(Task instructions) Please print every record below exactly as it appears.

Records with scene code
::::
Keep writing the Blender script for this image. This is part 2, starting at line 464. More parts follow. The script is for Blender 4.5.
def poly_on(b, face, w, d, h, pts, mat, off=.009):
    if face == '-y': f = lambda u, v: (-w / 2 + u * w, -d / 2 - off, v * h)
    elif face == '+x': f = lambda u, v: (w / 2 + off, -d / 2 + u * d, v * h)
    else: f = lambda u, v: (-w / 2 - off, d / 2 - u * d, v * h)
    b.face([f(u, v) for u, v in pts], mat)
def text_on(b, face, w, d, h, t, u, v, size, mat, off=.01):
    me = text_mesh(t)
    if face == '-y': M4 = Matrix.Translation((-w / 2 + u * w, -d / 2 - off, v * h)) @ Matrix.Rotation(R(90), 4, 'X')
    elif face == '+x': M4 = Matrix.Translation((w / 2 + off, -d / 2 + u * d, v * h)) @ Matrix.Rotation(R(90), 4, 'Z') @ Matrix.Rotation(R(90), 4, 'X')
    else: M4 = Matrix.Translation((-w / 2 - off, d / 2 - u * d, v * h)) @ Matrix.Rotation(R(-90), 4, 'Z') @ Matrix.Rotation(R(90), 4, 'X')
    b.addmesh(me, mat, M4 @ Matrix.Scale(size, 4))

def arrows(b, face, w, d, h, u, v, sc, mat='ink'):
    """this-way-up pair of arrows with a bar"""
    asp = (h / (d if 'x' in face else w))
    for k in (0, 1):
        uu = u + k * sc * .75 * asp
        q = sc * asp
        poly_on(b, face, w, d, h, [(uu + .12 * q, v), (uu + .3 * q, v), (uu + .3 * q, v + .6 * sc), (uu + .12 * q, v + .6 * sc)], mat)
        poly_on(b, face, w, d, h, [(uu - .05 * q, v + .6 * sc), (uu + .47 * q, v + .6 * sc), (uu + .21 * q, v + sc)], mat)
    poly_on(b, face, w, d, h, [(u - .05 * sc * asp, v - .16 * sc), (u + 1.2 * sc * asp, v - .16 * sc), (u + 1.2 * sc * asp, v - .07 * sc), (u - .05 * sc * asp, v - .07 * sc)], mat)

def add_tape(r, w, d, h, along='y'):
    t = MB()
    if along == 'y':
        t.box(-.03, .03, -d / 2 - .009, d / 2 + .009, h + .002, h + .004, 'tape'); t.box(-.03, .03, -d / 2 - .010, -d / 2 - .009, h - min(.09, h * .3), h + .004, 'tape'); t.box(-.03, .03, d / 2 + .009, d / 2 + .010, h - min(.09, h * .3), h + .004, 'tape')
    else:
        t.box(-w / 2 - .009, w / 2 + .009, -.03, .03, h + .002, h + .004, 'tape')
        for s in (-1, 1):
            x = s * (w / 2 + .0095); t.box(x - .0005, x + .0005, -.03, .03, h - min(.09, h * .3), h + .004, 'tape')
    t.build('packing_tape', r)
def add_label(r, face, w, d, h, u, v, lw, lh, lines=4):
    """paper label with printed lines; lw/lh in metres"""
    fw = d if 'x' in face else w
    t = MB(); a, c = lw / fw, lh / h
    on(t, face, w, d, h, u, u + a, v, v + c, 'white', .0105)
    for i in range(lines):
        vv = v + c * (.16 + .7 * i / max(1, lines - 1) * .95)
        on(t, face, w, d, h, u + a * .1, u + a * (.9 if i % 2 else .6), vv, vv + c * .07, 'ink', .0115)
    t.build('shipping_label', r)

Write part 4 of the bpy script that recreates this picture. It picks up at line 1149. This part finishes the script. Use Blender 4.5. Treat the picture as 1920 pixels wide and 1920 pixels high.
::::
(Answer to this problem)
Keep writing the Blender script for this image. This is part 2, starting at line 464. More parts follow. The script is for Blender 4.5.
def poly_on(b, face, w, d, h, pts, mat, off=.009):
    if face == '-y': f = lambda u, v: (-w / 2 + u * w, -d / 2 - off, v * h)
    elif face == '+x': f = lambda u, v: (w / 2 + off, -d / 2 + u * d, v * h)
    else: f = lambda u, v: (-w / 2 - off, d / 2 - u * d, v * h)
    b.face([f(u, v) for u, v in pts], mat)
def text_on(b, face, w, d, h, t, u, v, size, mat, off=.01):
    me = text_mesh(t)
    if face == '-y': M4 = Matrix.Translation((-w / 2 + u * w, -d / 2 - off, v * h)) @ Matrix.Rotation(R(90), 4, 'X')
    elif face == '+x': M4 = Matrix.Translation((w / 2 + off, -d / 2 + u * d, v * h)) @ Matrix.Rotation(R(90), 4, 'Z') @ Matrix.Rotation(R(90), 4, 'X')
    else: M4 = Matrix.Translation((-w / 2 - off, d / 2 - u * d, v * h)) @ Matrix.Rotation(R(-90), 4, 'Z') @ Matrix.Rotation(R(90), 4, 'X')
    b.addmesh(me, mat, M4 @ Matrix.Scale(size, 4))

def arrows(b, face, w, d, h, u, v, sc, mat='ink'):
    """this-way-up pair of arrows with a bar"""
    asp = (h / (d if 'x' in face else w))
    for k in (0, 1):
        uu = u + k * sc * .75 * asp
        q = sc * asp
        poly_on(b, face, w, d, h, [(uu + .12 * q, v), (uu + .3 * q, v), (uu + .3 * q, v + .6 * sc), (uu + .12 * q, v + .6 * sc)], mat)
        poly_on(b, face, w, d, h, [(uu - .05 * q, v + .6 * sc), (uu + .47 * q, v + .6 * sc), (uu + .21 * q, v + sc)], mat)
    poly_on(b, face, w, d, h, [(u - .05 * sc * asp, v - .16 * sc), (u + 1.2 * sc * asp, v - .16 * sc), (u + 1.2 * sc * asp, v - .07 * sc), (u - .05 * sc * asp, v - .07 * sc)], mat)

def add_tape(r, w, d, h, along='y'):
    t = MB()
    if along == 'y':
        t.box(-.03, .03, -d / 2 - .009, d / 2 + .009, h + .002, h + .004, 'tape'); t.box(-.03, .03, -d / 2 - .010, -d / 2 - .009, h - min(.09, h * .3), h + .004, 'tape'); t.box(-.03, .03, d / 2 + .009, d / 2 + .010, h - min(.09, h * .3), h + .004, 'tape')
    else:
        t.box(-w / 2 - .009, w / 2 + .009, -.03, .03, h + .002, h + .004, 'tape')
        for s in (-1, 1):
            x = s * (w / 2 + .0095); t.box(x - .0005, x + .0005, -.03, .03, h - min(.09, h * .3), h + .004, 'tape')
    t.build('packing_tape', r)
def add_label(r, face, w, d, h, u, v, lw, lh, lines=4):
    """paper label with printed lines; lw/lh in metres"""
    fw = d if 'x' in face else w
    t = MB(); a, c = lw / fw, lh / h
    on(t, face, w, d, h, u, u + a, v, v + c, 'white', .0105)
    for i in range(lines):
        vv = v + c * (.16 + .7 * i / max(1, lines - 1) * .95)
        on(t, face, w, d, h, u + a * .1, u + a * (.9 if i % 2 else .6), vv, vv + c * .07, 'ink', .0115)
    t.build('shipping_label', r)

Write part 4 of the bpy script that recreates this picture. It picks up at line 1149. This part finishes the script. Use Blender 4.5. Treat the picture as 1920 pixels wide and 1920 pixels high.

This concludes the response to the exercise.